PC Marc public art piece .jpg

Each month we feature a Park City Public Art Board Member’s favorite local art piece, and this month we heard from Beth Armstrong who chose this unique kinetic sculpture suspended from the rafters at the Park City MARC. See what she has to say about the piece and then head over to the MARC and experience it for yourself.

This unique sculpture has whirling balls, racquets, skis, gears, and gravity drops. When an RFP went out a couple of years ago for artwork to add to the facility, the specifications were that it encapsulate Park City values promoting a sense of play, community, and discovery.
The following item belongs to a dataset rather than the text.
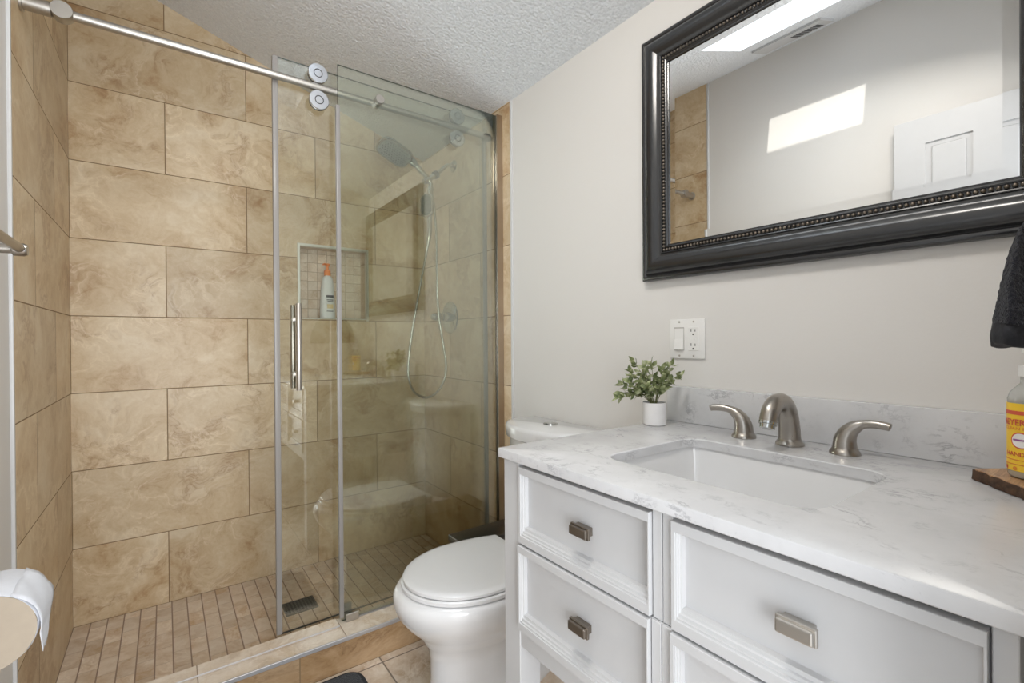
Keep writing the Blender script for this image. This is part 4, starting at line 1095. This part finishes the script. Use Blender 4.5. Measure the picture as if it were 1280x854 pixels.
tx, tz, ty0, ty1, TR = 0.088, 0.700, -1.535, -1.432, 0.056
tp = thing('toilet_paper_roll', 'white toilet paper roll with a torn hanging end on the left wall', 'toilet paper', (tx, -1.48, tz))
bm = newbm()
def spiral(y, r0):
    return [(tx + (r0 + 0.0006 * sin(9 * 2 * pi * k / 64)) * cos(2 * pi * k / 64), y, tz + (r0 + 0.0006 * sin(7 * 2 * pi * k / 64)) * sin(2 * pi * k / 64)) for k in range(64)]
add_loft(bm, [spiral(ty0 + 0.0005, TR - 0.001), spiral(ty0 + 0.002, TR), spiral((ty0 + ty1) / 2, TR + 0.0005), spiral(ty1 - 0.002, TR), spiral(ty1, TR - 0.0015)], cap=False)
obj('paper', bm, M['paper'], tp, angle=60)
for y, d in ((ty0, 1), (ty1, -1)):
    bm = newbm()
    A1 = [bm.verts.new((tx + (TR - 0.001) * cos(2 * pi * k / 64), y, tz + (TR - 0.001) * sin(2 * pi * k / 64))) for k in range(64)]
    B1 = [bm.verts.new((tx + 0.013 * cos(2 * pi * k / 64), y + 0.0005 * d, tz + 0.013 * sin(2 * pi * k / 64))) for k in range(64)]
    bridge(bm, A1, B1)
    obj('wound_end', bm, M['paper_end'], tp)
bm = newbm()
for r_, fl in ((0.013, 1), (0.0115, -1)):
    add_loft(bm, [[(tx + r_ * cos(2 * pi * k / 40), y, tz + r_ * sin(2 * pi * k / 40)) for k in range(40)] for y in (ty0, ty1)], cap=False)
obj('core', bm, M['card'], tp)
# loose torn sheet hanging from the front of the roll
bm = newbm()
rows = []
for i in range(15):
    a = radians(62 - i * 8.5); r_ = TR + 0.0012 + 0.00025 * i
    x = tx + r_ * cos(a); z = tz + r_ * sin(a)
    if i > 9: x = rows[9][0].x + 0.0006 * (i - 9); z = rows[9][0].z - 0.0052 * (i - 9)
    y0 = ty0 + 0.001 + (0.0 if i < 10 else 0.0)
    y1 = ty1 - (0.0 if i < 8 else 0.010 * (i - 7)) - 0.003 * sin(i * 1.9)
    y1 = max(y1, y0 + 0.008)
    rows.append([Vector((x, y0 + (y1 - y0) * k / 8, z - 0.0015 * sin(k * 1.3 + i))) for k in range(9)])
V1 = [[bm.verts.new(p) for p in r] for r in rows]
for i in range(14):
    for k in range(8): bm.faces.new((V1[i][k], V1[i][k + 1], V1[i + 1][k + 1], V1[i + 1][k]))
ls = obj('loose_sheet', bm, M['paper'], tp, norm=False)
md = ls.modifiers.new('thickness', 'SOLIDIFY'); md.thickness = 0.0008; md.offset = 0
hd_ = thing('paper_holder', 'nickel holder on the left wall carrying the toilet paper roll', 'toilet paper holder', (0.0, -1.42, tz))
bm = newbm(); add_tube(bm, [(tx, ty1 + 0.018, tz), (tx, ty0 - 0.002, tz)], 0.0065, 18); obj('spindle', bm, M['nickel_faucet'], hd_)
bm = newbm(); add_lathe(bm, (-0.0035, ty1 + 0.018, tz), (1, 0, 0), [(0, 0.024), (0.008, 0.023), (0.012, 0.010), (tx - 0.01, 0.008), (tx + 0.010, 0.009), (tx + 0.012, 0.0)], 24); obj('post', bm, M['nickel_faucet'], hd_)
The sculpture was created by Mike Wong, PCCAPS (Park City Center for Advanced Professional Studies) volunteer mentor, Park City High School graduate (’96), and an industrial engineer by profession. He submitted the winning design to the City, with a plan to engage and empower the PCCAPS students to create a tantalizing, community-based project. The students determined that the public art piece should emphasize athletics, outdoor recreation, community collaboration, use of technology, and recycled materials.
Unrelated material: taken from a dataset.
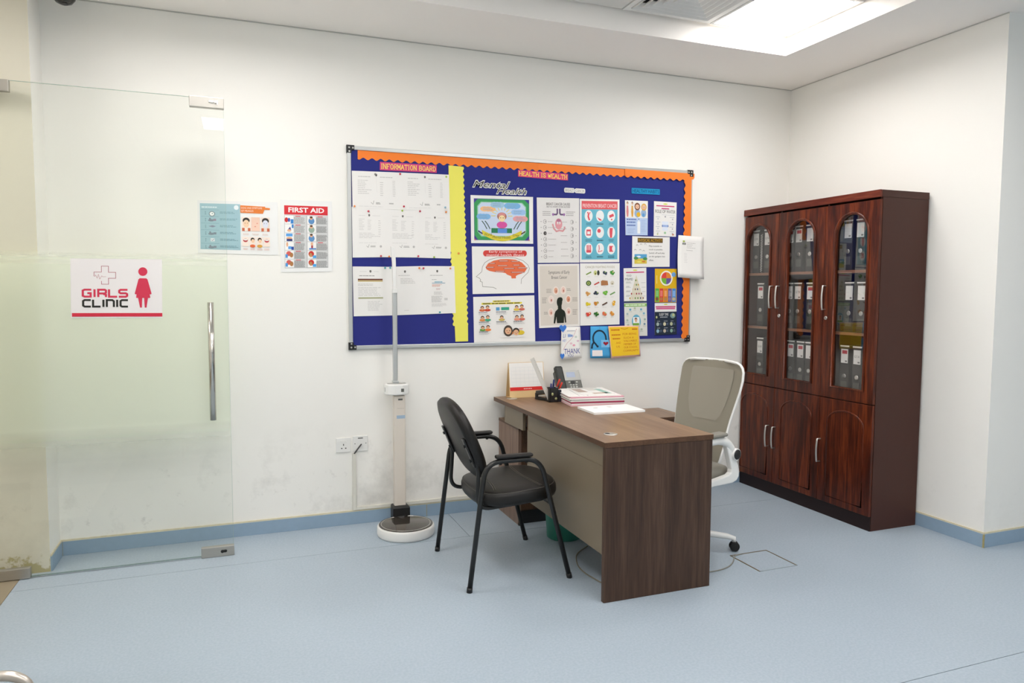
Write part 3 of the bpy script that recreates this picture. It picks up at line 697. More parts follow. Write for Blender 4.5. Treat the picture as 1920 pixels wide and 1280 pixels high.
def crest(k, u, v, r, col='#55534f'):
    ar = k.W/k.H
    k.poly([(u-r, v-r*ar), (u, v-r*ar*1.5), (u+r, v-r*ar), (u+r*.9, v+r*ar*.5), (u, v+r*ar*1.2), (u-r*.9, v+r*ar*.5)], col); k.ell(u, v-r*ar*.1, r*.45, r*ar*.45, '#8d8b86', 8)
def landscape_notice(key, label, y, sd):
    p = paper('notice_sheet', Q[key], y, label, 'notice'); k = Print(Q[key], y); c = '#c9c7c4'
    crest(k, .48, .1, .018); k.lines(.12, .12, .42, .17, 1, c, sd); k.lines(.55, .12, .85, .17, 1, c, sd+1)
    k.lines(.11, .22, .40, .62, 8, c, sd+2, .3, .6); k.lines(.55, .26, .62, .66, 7, c, sd+3, .3, .3); k.lines(.80, .22, .86, .66, 10, c, sd+4, .3, .2)
    k.line([(.48, .2), (.48, .55)], .003, '#d8d6d4')
    k.line([(.36, .83), (.40, .88), (.42, .78)], .006, '#77756f'); k.lines(.46, .82, .57, .88, 2, '#8f8d88', sd+5, .5); k.lines(.72, .82, .82, .87, 1, '#b5b3b0', sd+6, .6)
    k.lines(.12, .93, .6, .95, 1, c, sd+7, .3, 0); k.done(p)
def portrait_notice(key, label, y, sd, mark=True):
    p = paper('notice_sheet', Q[key], y, label, 'notice'); k = Print(Q[key], y); c = '#cdcbc8'
    crest(k, .51, .16, .026); k.lines(.2, .155, .42, .17, 1, c, sd); k.lines(.6, .155, .85, .17, 1, c, sd+1)
    k.lines(.2, .22, .38, .46, 8, c, sd+2, .3, .5); k.lines(.46, .24, .62, .46, 7, c, sd+3, .3, .5); k.lines(.78, .24, .86, .6, 8, c, sd+8, .25, .3); k.lines(.2, .5, .85, .62, 4, c, sd+4, .3, .7)
    k.line([(.42, .77), (.47, .80), (.50, .74)], .009, '#77756f'); k.lines(.54, .76, .72, .80, 2, '#979590', sd+5, .5); k.ell(.85, .78, .035, .025, '#bdbbb8', 10); k.lines(.2, .70, .8, .715, 1, c, sd+6, .4)
    k.done(p)
landscape_notice('L1', 'landscape white notice at top left of the board under INFORMATION BOARD', YB-.0008, 10)
landscape_notice('L2', 'landscape white notice beside the yellow divider in the top row', YB-.0012, 20)
portrait_notice('P1', 'portrait white notice with dark crest at the left of the middle row', YB, 30)
portrait_notice('P2', 'portrait white notice in centre of the middle row behind scale rod', YB+.0006, 40)
portrait_notice('P3', 'portrait white notice in middle row touching the yellow divider', YB-.0004, 50)
p = paper('notice_sheet', Q['Q1'], YB-.0004, 'portrait white notice with brown and olive banner bars, lower left of the board', 'notice'); k = Print(Q['Q1'], YB-.0004)
crest(k, .5, .1, .028); k.lines(.2, .09, .4, .11, 1, '#cfcdca', 1); k.lines(.6, .09, .8, .11, 1, '#cfcdca', 2); k.lines(.18, .175, .62, .195, 1, '#8a8884', 2, .6, 0)
k.rect(.14, .245, .84, .275, '#6d4038'); k.rect(.14, .275, .84, .305, '#c6b27e'); k.lines(.14, .34, .6, .39, 2, '#c6c4c0', 3); k.lines(.14, .41, .84, .6, 6, '#d2d0cd', 4); k.rect(.14, .62, .84, .65, '#a7a883'); k.lines(.4, .69, .84, .9, 7, '#d2d0cd', 5); k.done(p)
p = paper('notice_sheet', Q['Q2'], YB-.0002, 'nearly blank portrait white notice with one short paragraph, lower row', 'notice'); k = Print(Q['Q2'], YB-.0002)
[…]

The PCCAPS engineering students designed and built a working scale model in the classroom, which was then converted into a computer-based 3-D model. From this, exact measurements and a parts list were determined which sent the students scavenging at Recycle Utah for reusable bicycles, skis, snowboards, racquets, hardware, and poles. Digital Media students, under the direction of Debra Corrigan, advised on the color palette for the sculpture, directing Fine Arts students in their efforts to paint, design, and decorate the parts that make up the whole piece.
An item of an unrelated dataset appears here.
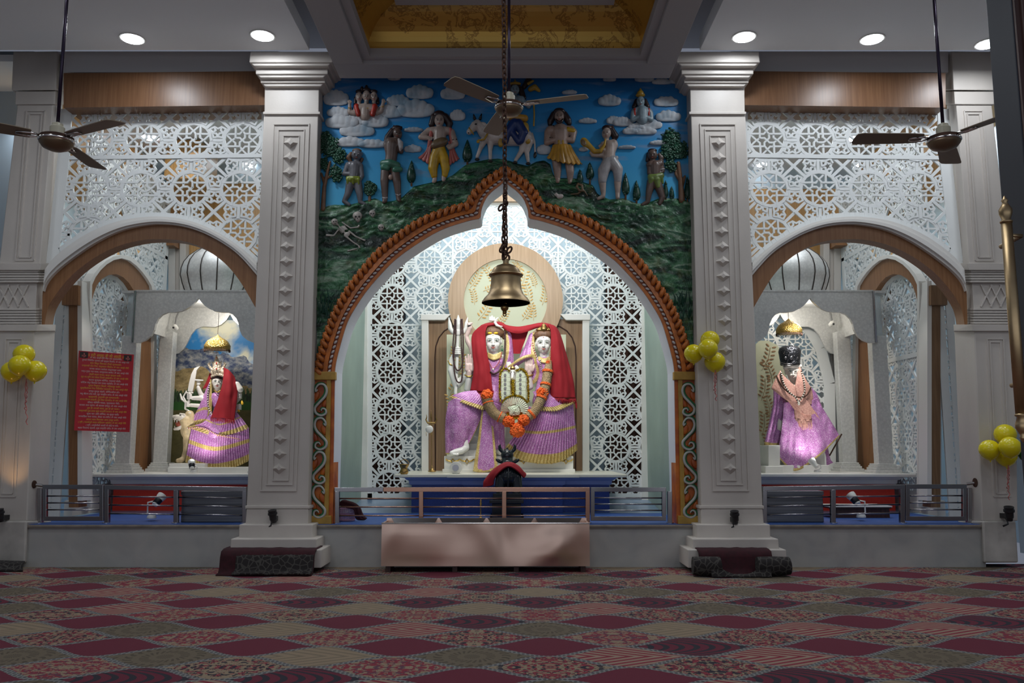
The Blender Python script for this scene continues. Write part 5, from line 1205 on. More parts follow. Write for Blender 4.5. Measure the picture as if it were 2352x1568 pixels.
# red shawl, one long cloth over both heads: left fall, bridge and right fall
f.part('earring', M['bead_green'], [('e', 722, 385, 40, 8, 12, 7), ('e', 722, 355, 44, 6, 6, 6)], vox=None)
beads(f, 'bead_mala', 'bead_dark', [(744, 235, 40), (748, 330, 52), (742, 440, 84), (725, 520, 110), (690, 572, 122), (650, 590, 124), (625, 575, 122)], 46, 9)
beads(f, 'red_necklace', 'ribbon', [(606, 480, 108), (625, 520, 116), (645, 545, 120), (690, 500, 112), (720, 410, 86)], 24, 5)
f.part('pendant', M['bead_pearl'], [('e', 645, 552, 124, 8, 10, 6)], vox=None)
# snake
f2 = Fig('cobra', 'grey carved cobra rising behind the shoulder beside the white trident', 'snake', ZC, YS_, (455, 430))
f2.part('body', M['statue_palm'], [('c', (470, 440, 30, 18), (455, 360, 34, 24), (425, 310, 36, 22), (415, 270, 38, 18), (432, 232, 40, 20), (445, 195, 44, 22), (435, 165, 50, 14), (462, 158, 48, 9))], vox=.9)
f2.part('dark_hood', M['ink'], [('e', 440, 178, 66, 16, 7, 5, -15)], vox=None)
# trident
f = Fig('white_trident', 'tall white marble trident held by the left seated statue', 'trident', ZC, YS_, (322, 760))
f.part('shaft', M['statue_white'], [('c', (345, 235, 10, 14), (335, 500, 12, 14), (322, 760, 10, 15)), ('c', (345, 225, 12, 24), (345, 248, 12, 22))], vox=.9)
f.part('prongs', M['statue_white'], [('c', (345, 235, 12, 16), (348, 170, 12, 24), (346, 130, 12, 18), (345, 86, 12, 3)), ('c', (340, 225, 10, 14), (300, 235, 10, 18), (278, 205, 10, 20), (272, 160, 10, 16), (264, 108, 10, 3)), ('c', (350, 225, 10, 14), (392, 232, 10, 18), (412, 205, 10, 20), (416, 160, 10, 16), (426, 108, 10, 3))], vox=.8)
f = Fig('bead_strand', 'two long dark bead strands hung over the white trident', 'beads', ZC, YS_, (345, 668))
for ln in ([(318, 125, 34), (308, 250, 40), (300, 380, 46), (310, 500, 44), (335, 560, 44), (365, 545, 44), (385, 480, 44), (388, 300, 40), (378, 125, 34)], [(325, 130, 40), (322, 300, 48), (308, 430, 50), (312, 570, 48), (330, 645, 48), (352, 665, 48), (375, 640, 48), (382, 500, 46), (372, 350, 42), (368, 128, 38)]):
    beads(f, 'strand', 'bead_dark', ln, 90, 7.5)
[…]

Beth Armstrong, PAAB member, admits at first she wasn’t so sure about the piece, but it eventually grew on her.

“I was skeptical about this project from the beginning and throughout the process it grew on me, until at long last it was finished! I now happily walk into the MARC and see people hard at working cranking the wheel to lift the balls to watch them happily travel down to their final destination! I love that this project challenged our minds, involved our children and tested our resilience. Celebrate the human, the marks people make on the world. Treasure the local, the small-scale, the eccentric, the ordinary: whatever is made out of caring. Respect what people have built for themselves, and others. Find the beauty in some battered old porch or cluttered, human-scale storefront, while it still stands. If it touches us in any way, it's art.”